После войны в двух Германиях по-разному относились к памяти о бомбардировках. В ГДР много говорили и писали о жертвах Дрездена, сожженного авиацией Британии и США зимой 1945 года. Во время начавшейся «холодной войны» жертв Дрездена использовала и советская пропаганда, обличавшая бессердечных англичан и американцев, безжалостно бомбивших «мирные немецкие города». Дополнительной известности бомбардировки Дрездена придал и антивоенный роман «Бойня номер пять или Крестовый поход детей» американца Курта Воннегута, который, будучи военнопленным, участвовал в разборе руин разрушенного города.
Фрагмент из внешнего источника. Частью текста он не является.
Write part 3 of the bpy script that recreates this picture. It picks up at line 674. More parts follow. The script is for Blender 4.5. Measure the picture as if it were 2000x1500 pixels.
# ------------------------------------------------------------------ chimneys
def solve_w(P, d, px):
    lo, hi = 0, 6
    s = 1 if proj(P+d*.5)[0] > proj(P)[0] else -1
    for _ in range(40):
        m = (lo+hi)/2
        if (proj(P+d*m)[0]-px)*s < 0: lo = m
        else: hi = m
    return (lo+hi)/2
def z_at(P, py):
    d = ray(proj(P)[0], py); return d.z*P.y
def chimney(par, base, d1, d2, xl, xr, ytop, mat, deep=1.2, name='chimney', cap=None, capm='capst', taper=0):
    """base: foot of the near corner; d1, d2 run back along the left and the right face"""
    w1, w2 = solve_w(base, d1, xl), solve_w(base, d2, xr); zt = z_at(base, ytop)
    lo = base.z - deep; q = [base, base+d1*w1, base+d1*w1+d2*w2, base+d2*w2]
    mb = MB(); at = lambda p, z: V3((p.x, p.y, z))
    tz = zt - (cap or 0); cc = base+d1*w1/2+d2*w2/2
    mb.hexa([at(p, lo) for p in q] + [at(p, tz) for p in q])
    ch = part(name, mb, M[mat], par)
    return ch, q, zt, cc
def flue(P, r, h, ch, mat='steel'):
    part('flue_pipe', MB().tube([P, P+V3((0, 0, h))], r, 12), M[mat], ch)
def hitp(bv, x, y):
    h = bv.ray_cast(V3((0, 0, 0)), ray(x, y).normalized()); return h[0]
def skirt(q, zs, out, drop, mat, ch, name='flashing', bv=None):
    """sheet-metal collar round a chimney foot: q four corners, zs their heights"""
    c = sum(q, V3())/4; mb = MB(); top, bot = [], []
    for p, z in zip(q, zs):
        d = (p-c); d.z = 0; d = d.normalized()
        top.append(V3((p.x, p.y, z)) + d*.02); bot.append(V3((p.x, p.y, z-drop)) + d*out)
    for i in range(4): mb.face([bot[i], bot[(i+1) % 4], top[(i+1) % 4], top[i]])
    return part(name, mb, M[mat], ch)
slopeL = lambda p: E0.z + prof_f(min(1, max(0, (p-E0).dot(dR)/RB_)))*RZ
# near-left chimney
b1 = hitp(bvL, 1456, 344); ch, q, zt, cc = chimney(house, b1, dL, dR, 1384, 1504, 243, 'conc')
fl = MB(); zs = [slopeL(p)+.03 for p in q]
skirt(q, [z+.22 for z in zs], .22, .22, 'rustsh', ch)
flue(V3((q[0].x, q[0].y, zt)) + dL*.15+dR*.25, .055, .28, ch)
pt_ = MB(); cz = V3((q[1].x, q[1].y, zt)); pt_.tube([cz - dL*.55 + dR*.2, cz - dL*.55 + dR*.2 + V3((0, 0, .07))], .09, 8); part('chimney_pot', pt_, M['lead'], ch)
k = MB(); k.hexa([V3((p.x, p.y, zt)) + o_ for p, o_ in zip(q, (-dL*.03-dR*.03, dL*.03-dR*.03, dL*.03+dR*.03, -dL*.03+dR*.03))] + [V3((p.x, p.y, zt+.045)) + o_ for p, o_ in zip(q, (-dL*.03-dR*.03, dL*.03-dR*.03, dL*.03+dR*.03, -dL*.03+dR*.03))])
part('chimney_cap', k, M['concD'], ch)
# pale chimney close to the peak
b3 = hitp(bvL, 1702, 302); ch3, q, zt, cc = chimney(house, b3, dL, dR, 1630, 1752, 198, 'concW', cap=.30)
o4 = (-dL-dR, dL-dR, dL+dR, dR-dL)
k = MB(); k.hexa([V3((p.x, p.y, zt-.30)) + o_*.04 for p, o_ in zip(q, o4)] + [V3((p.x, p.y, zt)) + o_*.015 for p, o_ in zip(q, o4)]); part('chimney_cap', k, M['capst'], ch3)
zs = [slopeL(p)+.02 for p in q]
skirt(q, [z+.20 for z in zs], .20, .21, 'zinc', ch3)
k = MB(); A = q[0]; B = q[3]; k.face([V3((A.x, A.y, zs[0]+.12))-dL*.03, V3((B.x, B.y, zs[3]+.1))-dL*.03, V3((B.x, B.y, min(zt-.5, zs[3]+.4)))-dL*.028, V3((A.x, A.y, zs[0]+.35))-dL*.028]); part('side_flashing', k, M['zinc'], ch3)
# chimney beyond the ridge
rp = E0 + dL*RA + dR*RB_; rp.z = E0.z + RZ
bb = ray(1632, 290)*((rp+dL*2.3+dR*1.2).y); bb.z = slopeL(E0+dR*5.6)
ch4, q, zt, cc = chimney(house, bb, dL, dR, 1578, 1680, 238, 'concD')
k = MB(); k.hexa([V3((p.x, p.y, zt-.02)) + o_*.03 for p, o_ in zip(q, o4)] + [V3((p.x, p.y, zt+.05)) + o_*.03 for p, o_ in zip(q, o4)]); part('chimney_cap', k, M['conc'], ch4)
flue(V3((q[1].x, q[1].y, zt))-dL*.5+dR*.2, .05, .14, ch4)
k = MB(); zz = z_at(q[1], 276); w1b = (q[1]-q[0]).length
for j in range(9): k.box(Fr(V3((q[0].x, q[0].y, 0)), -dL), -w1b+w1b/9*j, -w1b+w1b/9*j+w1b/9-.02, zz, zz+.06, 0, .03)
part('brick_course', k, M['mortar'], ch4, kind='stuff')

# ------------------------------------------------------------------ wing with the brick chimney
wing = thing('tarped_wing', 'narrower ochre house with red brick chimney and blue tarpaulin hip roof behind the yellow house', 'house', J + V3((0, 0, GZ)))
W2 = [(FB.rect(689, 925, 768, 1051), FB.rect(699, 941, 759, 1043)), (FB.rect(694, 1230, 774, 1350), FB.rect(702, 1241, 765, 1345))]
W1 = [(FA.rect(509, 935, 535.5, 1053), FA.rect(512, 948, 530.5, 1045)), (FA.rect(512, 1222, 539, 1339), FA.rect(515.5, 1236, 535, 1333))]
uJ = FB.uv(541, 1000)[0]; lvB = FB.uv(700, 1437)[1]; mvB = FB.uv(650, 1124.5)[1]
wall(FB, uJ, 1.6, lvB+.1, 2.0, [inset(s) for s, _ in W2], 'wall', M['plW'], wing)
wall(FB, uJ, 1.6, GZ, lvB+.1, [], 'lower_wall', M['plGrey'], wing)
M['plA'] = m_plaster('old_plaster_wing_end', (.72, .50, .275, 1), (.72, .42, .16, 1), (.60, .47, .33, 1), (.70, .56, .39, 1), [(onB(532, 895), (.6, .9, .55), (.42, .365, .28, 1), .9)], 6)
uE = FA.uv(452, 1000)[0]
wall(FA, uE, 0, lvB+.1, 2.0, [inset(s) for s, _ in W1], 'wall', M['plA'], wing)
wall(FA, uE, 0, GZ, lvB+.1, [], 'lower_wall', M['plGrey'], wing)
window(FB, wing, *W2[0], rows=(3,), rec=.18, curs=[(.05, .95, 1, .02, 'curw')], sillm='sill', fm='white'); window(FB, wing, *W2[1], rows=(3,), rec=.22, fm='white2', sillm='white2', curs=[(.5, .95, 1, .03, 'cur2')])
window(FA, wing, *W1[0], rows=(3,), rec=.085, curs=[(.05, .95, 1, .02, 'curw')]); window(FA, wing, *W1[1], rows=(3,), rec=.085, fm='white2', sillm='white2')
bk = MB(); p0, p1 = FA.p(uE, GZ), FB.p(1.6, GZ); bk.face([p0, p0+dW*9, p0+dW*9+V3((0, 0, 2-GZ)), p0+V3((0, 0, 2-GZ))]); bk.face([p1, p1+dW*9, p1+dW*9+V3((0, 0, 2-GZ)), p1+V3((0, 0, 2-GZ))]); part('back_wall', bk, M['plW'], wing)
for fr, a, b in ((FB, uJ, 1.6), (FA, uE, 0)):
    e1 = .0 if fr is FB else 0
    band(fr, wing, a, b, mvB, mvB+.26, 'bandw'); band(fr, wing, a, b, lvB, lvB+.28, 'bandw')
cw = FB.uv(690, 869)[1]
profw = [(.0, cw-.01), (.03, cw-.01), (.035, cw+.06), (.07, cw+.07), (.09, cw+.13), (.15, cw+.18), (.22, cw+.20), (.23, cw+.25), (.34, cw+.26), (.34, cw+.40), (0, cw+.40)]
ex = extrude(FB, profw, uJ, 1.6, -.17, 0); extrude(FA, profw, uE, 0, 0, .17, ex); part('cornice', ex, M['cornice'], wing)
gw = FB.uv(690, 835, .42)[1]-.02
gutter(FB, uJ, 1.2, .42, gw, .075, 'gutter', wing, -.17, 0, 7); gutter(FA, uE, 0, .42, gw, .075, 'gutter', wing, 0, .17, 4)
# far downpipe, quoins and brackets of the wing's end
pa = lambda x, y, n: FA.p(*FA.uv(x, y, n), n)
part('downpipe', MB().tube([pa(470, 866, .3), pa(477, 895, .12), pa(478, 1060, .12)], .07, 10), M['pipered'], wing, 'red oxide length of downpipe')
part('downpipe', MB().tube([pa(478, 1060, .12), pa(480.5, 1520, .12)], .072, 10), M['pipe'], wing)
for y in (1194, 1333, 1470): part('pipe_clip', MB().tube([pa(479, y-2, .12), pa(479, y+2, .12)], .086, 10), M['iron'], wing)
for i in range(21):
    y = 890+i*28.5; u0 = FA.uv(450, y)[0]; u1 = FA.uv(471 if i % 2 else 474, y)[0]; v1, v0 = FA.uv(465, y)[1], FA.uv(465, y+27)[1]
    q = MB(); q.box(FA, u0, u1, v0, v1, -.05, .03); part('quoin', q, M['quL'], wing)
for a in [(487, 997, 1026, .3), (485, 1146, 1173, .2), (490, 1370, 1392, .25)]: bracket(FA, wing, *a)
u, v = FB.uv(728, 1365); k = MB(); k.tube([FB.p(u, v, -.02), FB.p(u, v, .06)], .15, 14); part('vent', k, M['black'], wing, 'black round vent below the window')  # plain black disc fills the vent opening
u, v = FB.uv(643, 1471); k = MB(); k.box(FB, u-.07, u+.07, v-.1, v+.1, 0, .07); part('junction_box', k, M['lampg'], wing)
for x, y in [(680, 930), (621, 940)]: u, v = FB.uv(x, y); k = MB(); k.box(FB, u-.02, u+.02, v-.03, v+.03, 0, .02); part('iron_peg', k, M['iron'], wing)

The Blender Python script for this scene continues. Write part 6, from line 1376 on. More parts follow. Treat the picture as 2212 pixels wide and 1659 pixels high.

Жертвам Гамбурга (которых, по последним подсчётам историков, было в два раза больше, чем погибших в Дрездене) «повезло» меньше. Хотя в Германии не осталось практически ни одного более-менее крупного населенного пункта, не пострадавшего от бомбардировок 1943−1945 годов, жители ФРГ как будто не хотели вспоминать жертв авианалётов. Винфред Зебальд писал о какой-то «коллективной амнезии», поразившей западных немцев. Причину её он видел не только в угрызениях совести людей, узнавших о крематориях Освенцима и Треблинки, и не в том, что те, кто недавно разрушал города, теперь помогал их восстанавливать. Зебальд считал, что ужас, пережитый Германией, был столь страшен, что память немцев просто отказалась его осознавать. Немногочисленные художественные произведения, рассказывавшие о бомбардировках, не пользовались в ФРГ читательским спросом. Требования считать военными преступлениями бомбардировки союзниками жилых кварталов (об этом говорил, например, лауреат Нобелевской премии по литературе Гюнтер Грасс) не получали в Германии общественной поддержки. Чувство коллективной вины в душах немцев чуть потеснилось и дало место осознанию собственных потерь лишь в самом конце XX века. Процесс этой национальной рефлексии еще только разворачивается.